On Getting Sholom Aleichem’s Name Wrong
Crossposted From Under the Fig Tree
I’ve been called many things in my day: Jocelyn, Jennifer, Jen, Joselit Weissman and on occasion (and hopefully in jest) even Gender Weissman Joselit, a name designed to highlight my stalwart embrace of feminism in matters large and small. Little wonder, then, that I sympathize with the fate that has recently befallen the celebrated man of Yiddish letters, Sholom Aleichem.
Thanks to Joseph Dorman’s affecting and insightful new film, “Sholem Aleichem: Laughing in the Darkness,” its eponymous subject is experiencing something of a new lease on life (though the Forward and Dorman use different standard transliterations). At the very least, his name has probably appeared in print more times in the past month than in the previous 90-odd years since his demise in 1916.
It’s a reflection of our unfamiliarity with the literary protocols and linguistic conventions of an earlier era that we stumble when it comes to the man’s name.
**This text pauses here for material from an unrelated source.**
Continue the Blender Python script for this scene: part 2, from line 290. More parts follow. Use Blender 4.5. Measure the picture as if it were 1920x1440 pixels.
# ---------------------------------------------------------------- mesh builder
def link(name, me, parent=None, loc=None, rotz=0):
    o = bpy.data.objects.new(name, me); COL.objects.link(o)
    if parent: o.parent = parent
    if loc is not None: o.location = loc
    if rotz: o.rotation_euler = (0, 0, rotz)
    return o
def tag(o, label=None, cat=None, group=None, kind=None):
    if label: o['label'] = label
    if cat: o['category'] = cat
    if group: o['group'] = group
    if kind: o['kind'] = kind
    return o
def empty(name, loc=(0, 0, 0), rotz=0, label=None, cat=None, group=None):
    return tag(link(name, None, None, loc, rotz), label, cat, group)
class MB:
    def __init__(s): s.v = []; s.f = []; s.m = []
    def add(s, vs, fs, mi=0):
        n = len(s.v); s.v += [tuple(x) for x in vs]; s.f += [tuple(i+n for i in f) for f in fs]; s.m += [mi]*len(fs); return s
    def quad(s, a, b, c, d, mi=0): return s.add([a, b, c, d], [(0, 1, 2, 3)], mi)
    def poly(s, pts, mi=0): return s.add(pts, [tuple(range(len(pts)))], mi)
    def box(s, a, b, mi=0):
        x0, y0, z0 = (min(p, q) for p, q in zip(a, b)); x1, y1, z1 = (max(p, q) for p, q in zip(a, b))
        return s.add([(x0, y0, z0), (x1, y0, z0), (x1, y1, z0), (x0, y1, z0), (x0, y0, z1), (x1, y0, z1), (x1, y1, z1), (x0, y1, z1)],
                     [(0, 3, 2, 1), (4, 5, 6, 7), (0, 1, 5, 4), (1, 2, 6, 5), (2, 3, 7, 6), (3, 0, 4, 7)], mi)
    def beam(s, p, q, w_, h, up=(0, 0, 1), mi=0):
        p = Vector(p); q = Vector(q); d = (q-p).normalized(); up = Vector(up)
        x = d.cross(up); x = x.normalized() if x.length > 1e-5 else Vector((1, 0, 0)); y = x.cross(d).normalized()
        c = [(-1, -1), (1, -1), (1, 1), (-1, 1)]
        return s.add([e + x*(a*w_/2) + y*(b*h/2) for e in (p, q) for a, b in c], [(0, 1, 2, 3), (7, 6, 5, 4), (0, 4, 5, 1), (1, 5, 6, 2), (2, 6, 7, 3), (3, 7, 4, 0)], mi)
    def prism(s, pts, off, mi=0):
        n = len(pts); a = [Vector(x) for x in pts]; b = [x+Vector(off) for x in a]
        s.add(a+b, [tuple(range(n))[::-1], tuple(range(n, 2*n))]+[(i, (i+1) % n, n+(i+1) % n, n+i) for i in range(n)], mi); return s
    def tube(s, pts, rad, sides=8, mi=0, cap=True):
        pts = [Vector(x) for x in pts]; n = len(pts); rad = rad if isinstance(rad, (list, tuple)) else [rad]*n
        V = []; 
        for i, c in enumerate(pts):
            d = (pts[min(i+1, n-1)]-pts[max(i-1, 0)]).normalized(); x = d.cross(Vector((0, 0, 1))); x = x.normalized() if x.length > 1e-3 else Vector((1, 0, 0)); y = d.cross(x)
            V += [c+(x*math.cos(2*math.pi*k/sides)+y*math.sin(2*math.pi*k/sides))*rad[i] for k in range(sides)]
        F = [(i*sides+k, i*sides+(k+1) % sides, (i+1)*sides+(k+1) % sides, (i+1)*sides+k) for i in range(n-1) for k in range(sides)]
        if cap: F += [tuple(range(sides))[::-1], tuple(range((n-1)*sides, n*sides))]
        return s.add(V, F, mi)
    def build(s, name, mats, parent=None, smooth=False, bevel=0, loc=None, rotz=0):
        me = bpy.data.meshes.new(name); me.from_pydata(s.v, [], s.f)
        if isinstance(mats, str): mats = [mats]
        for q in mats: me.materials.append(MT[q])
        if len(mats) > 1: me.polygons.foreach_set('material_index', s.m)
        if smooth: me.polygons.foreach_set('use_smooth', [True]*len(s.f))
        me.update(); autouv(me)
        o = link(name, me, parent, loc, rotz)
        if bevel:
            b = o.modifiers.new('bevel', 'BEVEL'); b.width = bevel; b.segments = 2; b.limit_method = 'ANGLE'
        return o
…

The first time the creator of such enduring characters as Menachem Mendel and Tevye the Dairyman is referred to in an article, he is properly identified as Sholom Aleichem. So far, so good.
It’s the second reference that wreaks havoc. Nine times out of 10, he appears as “Aleichem,” as if Sholom were his first name and Aleichem his surname when, in fact, “Sholom Aleichem” is not, and has never been, the actual name of a person but rather a familiar Jewish greeting, the equivalent of “hello.” Sholom Aleichem was a pen name — and a rather warm and witty one, at that: an in-joke of the highest, and most intimate, order.
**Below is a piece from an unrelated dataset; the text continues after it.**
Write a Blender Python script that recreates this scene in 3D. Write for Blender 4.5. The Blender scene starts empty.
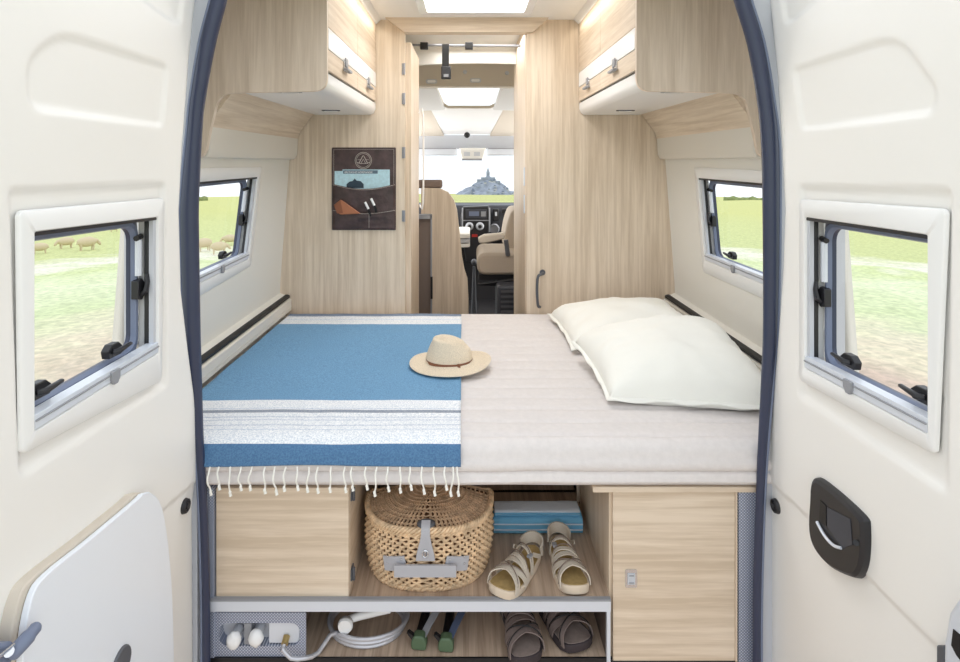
import bpy, bmesh, math, random
from mathutils import Vector, Matrix, noise
from math import pi, sin, cos, radians as R
random.seed(7)
sc = bpy.context.scene
COL = sc.collection
# ---------------------------------------------------------------- camera
CX, CY, CZ, F = -0.045, -1.53, 1.45, 554.0
VX, VY = 469.0, 162.0
cam = bpy.data.cameras.new('camera'); co = bpy.data.objects.new('camera', cam); COL.objects.link(co)
co.location = (CX, CY, CZ); co.rotation_euler = (pi/2, 0, 0)
cam.sensor_width = 36; cam.lens = F/960*36
cam.shift_x = (480-VX)/960; cam.shift_y = -(331-VY)/960
cam.clip_start = .02; cam.clip_end = 3000
sc.camera = co
sc.view_settings.view_transform = 'Standard'; sc.view_settings.look = 'None'
sc.view_settings.gamma = 1; sc.view_settings.use_curve_mapping = False
sc.view_settings.exposure = 0.30
# ---------------------------------------------------------------- world
w = bpy.data.worlds.new('sky'); sc.world = w; w.use_nodes = True
nt = w.node_tree; nt.nodes.clear()
tc = nt.nodes.new('ShaderNodeTexCoord'); sp = nt.nodes.new('ShaderNodeSeparateXYZ')
rp = nt.nodes.new('ShaderNodeValToRGB'); bg = nt.nodes.new('ShaderNodeBackground'); ow = nt.nodes.new('ShaderNodeOutputWorld')
nt.links.new(tc.outputs['Generated'], sp.inputs[0]); nt.links.new(sp.outputs['Z'], rp.inputs[0])
rp.color_ramp.elements[0].position = 0.0; rp.color_ramp.elements[0].color = (.86, .92, .97, 1)
rp.color_ramp.elements[1].position = .6; rp.color_ramp.elements[1].color = (.90, .95, 1.0, 1)
nt.links.new(rp.outputs[0], bg.inputs[0]); nt.links.new(bg.outputs[0], ow.inputs[0])
bg.inputs[1].default_value = 1.25
def area(name, loc, rot, sx, sy, power, col=(1, 1, 1)):
    l = bpy.data.lights.new(name, 'AREA'); l.shape = 'RECTANGLE'; l.size = sx; l.size_y = sy; l.energy = power; l.color = col
    o = bpy.data.objects.new(name, l); COL.objects.link(o); o.location = loc; o.rotation_euler = rot
    return o
area('skylight_daylight', (-.015, .99, 2.272), (0, 0, 0), .50, .58, 7, (1, .99, .98))
area('corridor_fill', (0, 1.78, 2.17), (0, 0, 0), .5, .5, 3, (1, .98, .95))  # added fill that brightens the passage and white bulkhead, not a fitted lamp
for s in (-1, 1):   # fill lamps added out of view beside the cab, standing in for daylight
    area('cab_side_fill', (s*1.15, 3.85, 1.35), (0, R(s*90), 0), .7, .9, 22, (1, .99, .98))
for s in (-1, 1):   # warm strip lamps along the top of the overhead cabinets
    area('cornice_lamp', (s*.50, .9, 2.17), (0, R(-s*38), 0), .03, 1.0, .5, (1, .93, .80))
# ---------------------------------------------------------------- helpers
def lin(c):
    c = c/255.0
    return c/12.92 if c <= .04045 else ((c+.055)/1.055)**2.4
def rgb(r, g, b): return (lin(r), lin(g), lin(b), 1)
def V(px, py, Y=None, X=None, Z=None):
    a, b = (px-VX)/F, (VY-py)/F
    if Y is not None: d = Y-CY
    elif X is not None: d = (X-CX)/a
    else: d = (Z-CZ)/b
    return Vector((CX+a*d, CY+d, CZ+b*d))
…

Those in the know do not take kindly to fiddling with his literary signature. As Sophie Stein, the granddaughter of Joseph Stein, the playwright of Fiddler on the Roof, learned the hard way, one messes with Sholom Aleichem’s name at one’s peril.
In a recent article in The Paris Review, which was prompted by Dorman’s film, Stein wrote about what Sholom Aleichem meant to her and her family. Whatever keen insights she may (or may not) have brought to bear mattered not a whit compared to the hue and cry that accompanied her repeated use of “Aleichem,” when referring to what she thought was the writer’s last name. Stein committed the ultimate onomastic faux pas.
The barrage of criticism prompted Ms. Stein to change her tune — and her references — and in later online versions of her text she called the writer by his full and rightful pen name.
That was the proper, and respectful, thing to do. Now, if only the New York Times would follow suit.